◆ Material ◆

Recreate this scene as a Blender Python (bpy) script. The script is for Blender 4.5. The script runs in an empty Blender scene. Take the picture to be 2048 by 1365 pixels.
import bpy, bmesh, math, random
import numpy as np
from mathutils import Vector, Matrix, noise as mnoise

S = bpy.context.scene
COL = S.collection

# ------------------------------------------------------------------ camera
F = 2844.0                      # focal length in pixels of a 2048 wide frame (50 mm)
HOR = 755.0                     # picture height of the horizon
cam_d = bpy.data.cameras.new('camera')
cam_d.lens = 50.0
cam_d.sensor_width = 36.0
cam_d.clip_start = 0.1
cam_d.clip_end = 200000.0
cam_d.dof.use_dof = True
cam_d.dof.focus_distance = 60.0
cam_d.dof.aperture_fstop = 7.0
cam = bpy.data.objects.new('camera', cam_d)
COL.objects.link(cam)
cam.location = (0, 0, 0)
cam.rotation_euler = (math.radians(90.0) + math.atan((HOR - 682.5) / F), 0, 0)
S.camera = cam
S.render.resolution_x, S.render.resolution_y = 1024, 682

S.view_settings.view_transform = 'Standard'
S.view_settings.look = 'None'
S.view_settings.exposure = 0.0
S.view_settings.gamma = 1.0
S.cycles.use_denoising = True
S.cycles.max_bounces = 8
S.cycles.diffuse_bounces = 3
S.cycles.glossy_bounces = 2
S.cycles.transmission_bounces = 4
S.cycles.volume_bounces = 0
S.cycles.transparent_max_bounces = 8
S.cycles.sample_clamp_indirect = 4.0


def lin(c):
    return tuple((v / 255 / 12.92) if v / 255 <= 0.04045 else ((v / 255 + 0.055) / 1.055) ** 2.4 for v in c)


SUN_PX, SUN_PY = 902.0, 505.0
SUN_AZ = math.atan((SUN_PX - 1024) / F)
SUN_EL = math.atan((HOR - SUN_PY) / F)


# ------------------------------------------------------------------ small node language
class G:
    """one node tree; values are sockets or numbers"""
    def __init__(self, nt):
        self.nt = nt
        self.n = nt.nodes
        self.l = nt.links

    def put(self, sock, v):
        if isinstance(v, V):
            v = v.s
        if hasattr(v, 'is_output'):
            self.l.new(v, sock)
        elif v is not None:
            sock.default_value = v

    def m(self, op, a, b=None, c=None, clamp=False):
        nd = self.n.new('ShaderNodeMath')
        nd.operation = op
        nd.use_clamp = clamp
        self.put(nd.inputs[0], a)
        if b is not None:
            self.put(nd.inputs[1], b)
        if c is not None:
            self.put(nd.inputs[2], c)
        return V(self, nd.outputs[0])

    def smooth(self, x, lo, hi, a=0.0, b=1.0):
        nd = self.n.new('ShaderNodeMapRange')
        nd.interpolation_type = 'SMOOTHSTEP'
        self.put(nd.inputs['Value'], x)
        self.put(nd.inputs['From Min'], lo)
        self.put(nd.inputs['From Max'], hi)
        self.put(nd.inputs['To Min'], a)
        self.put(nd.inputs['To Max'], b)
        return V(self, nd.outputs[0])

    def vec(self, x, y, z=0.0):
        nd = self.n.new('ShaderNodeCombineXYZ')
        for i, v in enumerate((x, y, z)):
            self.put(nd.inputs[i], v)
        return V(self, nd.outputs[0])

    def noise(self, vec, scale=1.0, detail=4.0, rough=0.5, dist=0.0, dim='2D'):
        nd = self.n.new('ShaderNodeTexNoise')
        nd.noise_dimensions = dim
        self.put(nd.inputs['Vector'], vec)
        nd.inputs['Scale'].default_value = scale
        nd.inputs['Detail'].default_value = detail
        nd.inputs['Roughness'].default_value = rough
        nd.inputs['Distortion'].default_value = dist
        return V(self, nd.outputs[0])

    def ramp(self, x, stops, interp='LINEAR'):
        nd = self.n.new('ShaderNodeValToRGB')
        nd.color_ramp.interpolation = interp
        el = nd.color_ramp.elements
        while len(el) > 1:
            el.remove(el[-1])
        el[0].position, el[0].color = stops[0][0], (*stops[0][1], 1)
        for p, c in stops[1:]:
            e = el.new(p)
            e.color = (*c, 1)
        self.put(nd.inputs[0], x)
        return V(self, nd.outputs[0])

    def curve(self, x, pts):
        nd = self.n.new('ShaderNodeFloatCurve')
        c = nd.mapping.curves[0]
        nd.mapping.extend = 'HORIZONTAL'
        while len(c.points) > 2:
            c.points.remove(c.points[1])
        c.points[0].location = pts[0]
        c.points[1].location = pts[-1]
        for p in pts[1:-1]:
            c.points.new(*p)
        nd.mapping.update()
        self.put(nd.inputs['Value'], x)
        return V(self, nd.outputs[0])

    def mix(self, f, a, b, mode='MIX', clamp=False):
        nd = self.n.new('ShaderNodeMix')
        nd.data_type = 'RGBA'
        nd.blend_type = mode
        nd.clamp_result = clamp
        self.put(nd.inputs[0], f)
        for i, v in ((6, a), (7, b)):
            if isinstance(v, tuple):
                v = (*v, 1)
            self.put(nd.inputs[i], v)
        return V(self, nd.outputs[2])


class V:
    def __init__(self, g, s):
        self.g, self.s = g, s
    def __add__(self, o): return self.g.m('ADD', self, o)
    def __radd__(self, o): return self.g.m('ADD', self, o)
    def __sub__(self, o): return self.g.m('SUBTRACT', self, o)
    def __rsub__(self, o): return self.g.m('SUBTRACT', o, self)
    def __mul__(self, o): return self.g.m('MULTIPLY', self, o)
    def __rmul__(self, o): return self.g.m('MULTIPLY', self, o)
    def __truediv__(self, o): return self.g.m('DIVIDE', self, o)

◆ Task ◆
Return, please, the lines of the data from the first through the line containing "COL = S.collection", both kept, exactly as they stand and nothing more.

◆ Complete answer ◆
Recreate this scene as a Blender Python (bpy) script. The script is for Blender 4.5. The script runs in an empty Blender scene. Take the picture to be 2048 by 1365 pixels.
import bpy, bmesh, math, random
import numpy as np
from mathutils import Vector, Matrix, noise as mnoise

S = bpy.context.scene
COL = S.collection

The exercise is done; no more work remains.